Most people will tell you that coaching is the fastest, most effective way to improve your team’s performance. Then they will tell you that they don’t have time to coach, even though they know they should. But coaching is a force multiplier, and it pays dividends far into the future. Saying you don’t have time to coach means you are also saying you don’t want to perform at the highest level.
These are some of the key reasons you should commit to coaching:
- Set Expectations: Coaching allows you to set expectations. It allows you to share goals, targets, and outcomes. There is an enormous difference in sending an email, making an announcement, speaking to a group of people, and a coaching interaction with a single individual. It’s personal. You are asking them to help you, and you are offering to help them.
- Allow for Collaboration on Outcomes: If you want your people to give you their hearts, their minds, and their best ever performance, then you need to invite them to help work on the goals, targets, and outcomes. You may know what needs to be done, but they will have ideas as well as to how it can be done. If you invite them to collaborate on the how, you will engage their hearts and minds, and you’ll learn something in the bargain.
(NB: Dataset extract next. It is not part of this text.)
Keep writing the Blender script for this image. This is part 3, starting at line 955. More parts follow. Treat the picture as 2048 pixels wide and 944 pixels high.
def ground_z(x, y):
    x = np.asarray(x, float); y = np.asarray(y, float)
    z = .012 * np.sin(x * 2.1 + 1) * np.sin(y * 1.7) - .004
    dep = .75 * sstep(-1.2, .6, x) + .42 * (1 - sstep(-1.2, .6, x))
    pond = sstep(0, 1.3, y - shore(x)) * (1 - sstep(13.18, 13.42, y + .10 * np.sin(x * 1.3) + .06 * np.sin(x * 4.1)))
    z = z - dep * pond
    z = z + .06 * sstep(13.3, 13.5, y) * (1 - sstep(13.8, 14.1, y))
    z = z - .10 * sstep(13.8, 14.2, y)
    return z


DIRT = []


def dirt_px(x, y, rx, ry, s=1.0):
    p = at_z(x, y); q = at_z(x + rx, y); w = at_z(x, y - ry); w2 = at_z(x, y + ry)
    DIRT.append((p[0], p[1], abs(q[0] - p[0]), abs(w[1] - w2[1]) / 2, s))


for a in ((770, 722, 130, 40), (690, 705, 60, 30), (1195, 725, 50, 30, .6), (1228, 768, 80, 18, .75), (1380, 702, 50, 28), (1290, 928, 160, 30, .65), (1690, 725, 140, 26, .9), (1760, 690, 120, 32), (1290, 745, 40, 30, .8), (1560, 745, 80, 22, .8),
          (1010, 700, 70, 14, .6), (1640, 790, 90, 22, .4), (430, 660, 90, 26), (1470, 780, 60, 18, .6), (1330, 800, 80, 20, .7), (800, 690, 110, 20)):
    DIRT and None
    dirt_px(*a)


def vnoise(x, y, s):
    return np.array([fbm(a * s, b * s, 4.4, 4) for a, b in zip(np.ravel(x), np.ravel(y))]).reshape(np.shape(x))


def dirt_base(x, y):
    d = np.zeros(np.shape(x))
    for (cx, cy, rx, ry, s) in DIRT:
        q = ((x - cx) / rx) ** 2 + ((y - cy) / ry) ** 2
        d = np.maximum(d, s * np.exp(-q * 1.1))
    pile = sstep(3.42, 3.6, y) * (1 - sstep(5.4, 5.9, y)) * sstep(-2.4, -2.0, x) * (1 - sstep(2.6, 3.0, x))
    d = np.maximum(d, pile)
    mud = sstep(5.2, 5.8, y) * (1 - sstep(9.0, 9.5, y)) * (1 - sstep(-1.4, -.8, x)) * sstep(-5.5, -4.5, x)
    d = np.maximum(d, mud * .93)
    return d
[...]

- Build a Culture of Accountability: There is a massive lack of accountability for results in business today. Coaching allows you to elicit plans and strategies, and to establish accountability for their execution. By asking when something might be accomplished and when you should follow up, you have an agreement on what will be done, when it will be done, and when you are going to meet to review.
- Require Resourcefulness: Non-directive coaching is a particularly useful tool for helping the person being coached find resources inside themselves of which they were wholly unaware. Many people being coached will struggle with being asked to be resourceful, having worked for managers and leaders who only told them what to do and how they should do it. Once unleashed, resourcefulness is a game-changer for helping people solve their own problems—and yours.
- Encourage Initiative: Coaching also requires that the person being coached takes initiative. They have to decide what they are going to be coached on and what they want to explore. They have to decide what is important, why it is important, and how to go about taking action. Most importantly, they decide when they will take action and when they report back. This is a far more effective approach for developing “independents,” instead of dependents.
- Develops Individual Players: Coaching is what allows you to develop individual players. It is how you help them turn in their best ever performance, and it is also how you become the best “manager” or “leader” that they’ve ever had.
Every manager says they want their team members to succeed, but without action, it is just language, just talk. If you want your people to succeed, if you want them to reach their goals, then coaching is the most effective method available.